Now you see why my gentle jumping was nothing for this guy. But he respected my hesitation and my boundaries. It’s not only the slave that has to trust the mistress but the mistress needs to trust herself. He was quite respectful and I really enjoyed the session, almost looking forward to him coming back.

Oh I almost forgot. The other interesting thing was he told me about his fetish is that he doesn’t enjoy regular sex. He said he’s tried intercourse a few times but has never really enjoyed it. And yet he explained when I was standing on his head he was having an internal orgasm. Quite an amazing, real-life, foot fetish slave.

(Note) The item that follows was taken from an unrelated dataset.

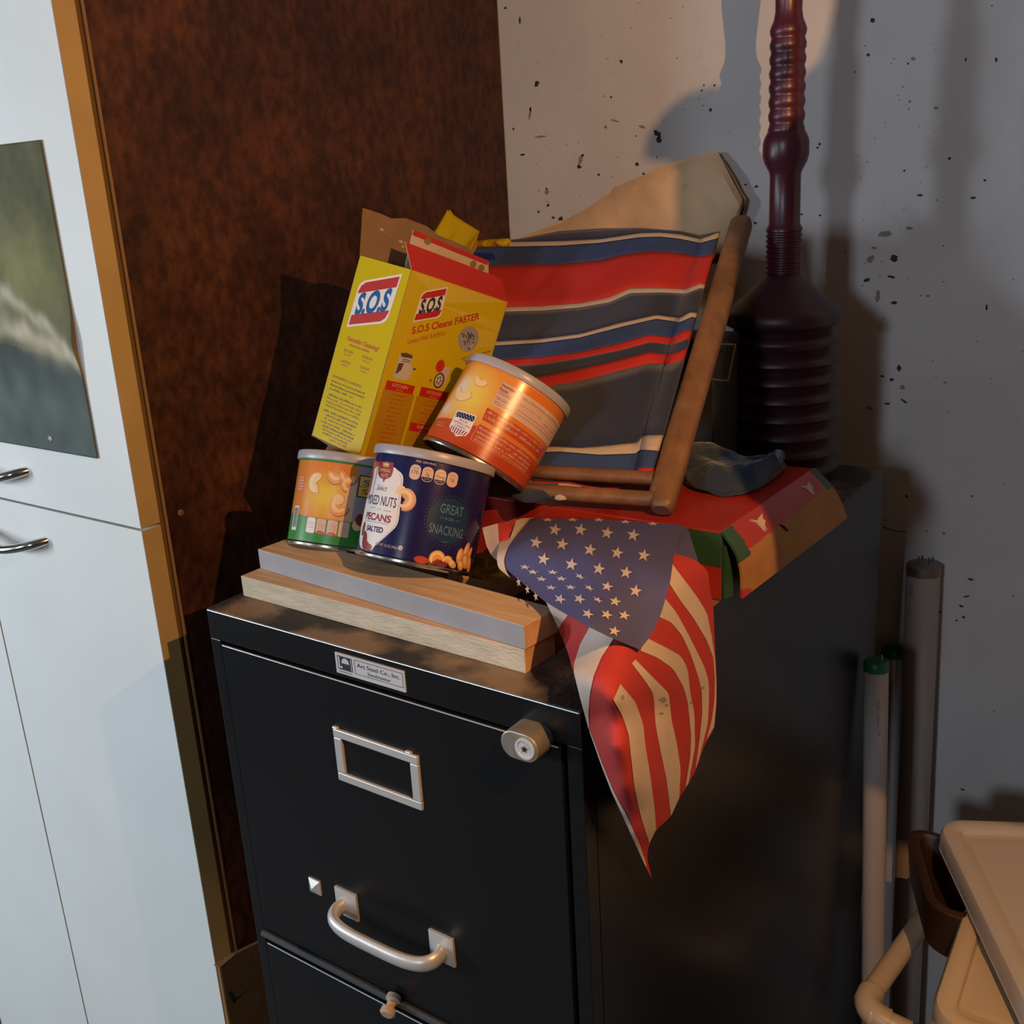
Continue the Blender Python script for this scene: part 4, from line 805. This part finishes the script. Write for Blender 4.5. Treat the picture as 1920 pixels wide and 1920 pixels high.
L_ = smoothc(z3([(250, 420), (295, 545), (340, 640), (390, 760), (420, 860), (450, 980), (490, 1120), (540, 1270), (590, 1400), (640, 1510), (690, 1620), (745, 1740), (775, 1798)]), 90)
R_c = smoothc(z3([(800, 250), (870, 335), (940, 345), (1000, 380), (1030, 415), (1032, 490), (1050, 560), (1055, 700), (1063, 850), (1066, 1000), (1052, 1130), (1012, 1185), (975, 1300), (930, 1380), (890, 1440), (860, 1515), (790, 1575), (760, 1640), (750, 1700), (775, 1798)]), 90)
def tsafe(u, v, off=0):
    P = tps(u, v, off)
    if v < 1128 + (u - 1022) * .506 + 2 and u < np.interp(v, Rc[:, 1], Rc[:, 0]) + 2:
        d1, d2_ = dep(P), dep(tp2(u, v)) + .005 - off
        if d1 < d2_: P = CC + (P - CC) * d2_ / d1
    return P
m = MB(); G = [[tsafe(*(L_[i] * (1 - j / 26) + R_c[i] * j / 26)) for j in range(27)] for i in range(90)]; m.grid(G, f_red)
def band(A, B, mt, off_=.0009, n=46, k=5, T=None):
    T = T or tsafe; A = smoothc(z3(A), n, 1); B = smoothc(z3(B), n, 1)
    m.grid([[T(*(A[i] * (1 - j / k) + B[i] * j / k), off_) for j in range(k + 1)] for i in range(n)], mt)
band([(295, 545), (340, 640), (352, 668)], [(295, 545), (400, 600), (352, 668)], f_white)
band([(497, 655), (450, 740), (422, 830), (422, 866), (450, 980), (488, 1118)], [(600, 715), (545, 800), (512, 880), (495, 960), (488, 1050), (491, 1125)], f_white)
band([(492, 1130), (542, 1274), (592, 1404), (642, 1512), (692, 1622), (746, 1741)], [(494, 1126), (548, 1272), (600, 1400), (655, 1500), (720, 1640), (748, 1730)], f_white)
band([(600, 988), (640, 1060), (670, 1150), (680, 1250), (695, 1380), (720, 1500), (762, 1636)], [(632, 918), (700, 1000), (735, 1100), (745, 1200), (765, 1320), (785, 1470), (793, 1572)], f_white)
band([(683, 825), (740, 900), (780, 960), (790, 1100), (815, 1230), (840, 1350), (860, 1512)], [(700, 808), (780, 890), (850, 960), (862, 1080), (885, 1180), (903, 1300), (897, 1430)], f_white)
band([(722, 768), (800, 800), (870, 850), (915, 930), (935, 1000), (950, 1150), (946, 1250), (925, 1382)], [(745, 708), (830, 750), (905, 792), (935, 850), (945, 950), (965, 1050), (968, 1200), (938, 1365)], f_white)
band([(798, 612), (860, 640), (910, 700), (950, 790), (980, 880), (998, 950), (1000, 1050), (990, 1150), (970, 1300)], [(828, 528), (880, 590), (930, 680), (970, 760), (1010, 840), (1030, 910), (1030, 1000), (1025, 1100), (983, 1264)], f_white)
band([(850, 462), (900, 540), (960, 620), (1020, 720), (1050, 800), (1057, 900), (1054, 1000), (1043, 1080), (1018, 1170)], [(858, 368), (920, 450), (980, 530), (1022, 600), (1042, 700), (1056, 790), (1064, 900), (1063, 1000), (1054, 1110)], f_white)
for u, v, w, h in ((1168, 1308, 4, 6), (1243, 1312, 9, 6), (1250, 1322, 5, 4), (1240, 1338, 6, 3), (1318, 1290, 5, 4), (1296, 1318, 3, 4)):
    V = [tps(u + w * math.cos(t) * random.uniform(.5, 1), v + h * math.sin(t) * random.uniform(.5, 1), .0013) for t in np.linspace(0, 6.28, 10, endpoint=False)]; m.add(V, [tuple(range(10))], chip2_m)
m.build('striped_field', flag, smooth=True, angle=80)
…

Wednesday, September 2, 2009

Dilemma

I’ve been questioning my work choices of late. I’m really enjoying my Mistress sessions, and I’m getting more of those than ever. What I’m not so sure about is doing the submissive sessions. I’m finding I’m not enjoying them as much as I used to, and I almost hope that no one rings and books sessions with my submissive persona. Some of the sessions are ok; it’s just that I don’t know if I want to do them anymore. Of course the money is good, very good. But I never want to be a slave to the money. I feel like the submissive side is who I am at home, and I kind of don’t want to share that at work. I’m not the same at work as I am at home, as in I don’t give myself as much as I do to Master. It’s more like I play a role for the client, and yet I do have to give something of myself. But what bothers me is that it feels like I am sharing Master’s slave with other men, they are getting the privilege that they don’t deserve. They just pay for it. I liked playing the part before, but now I want to save it for my Master.

Then I think about all the other people I work with, most of them do both sub and dom. I think for most of them it supplements their income, and also there is a certain respect gained from doing both. But on the other side none of the other women are submissive to their partners in their personal life. They can come to work and be who they want and it’s not them. Whereas I feel like I’m sharing too much of me. Even though I know it’s my decision, I still get worried how it will look to the rest of the girls and how they will react. Also the owners won’t be happy since I won’t be bringing them as much money.

As you can tell I’m very confused and still have a lot to think about. I’ll keep you posted.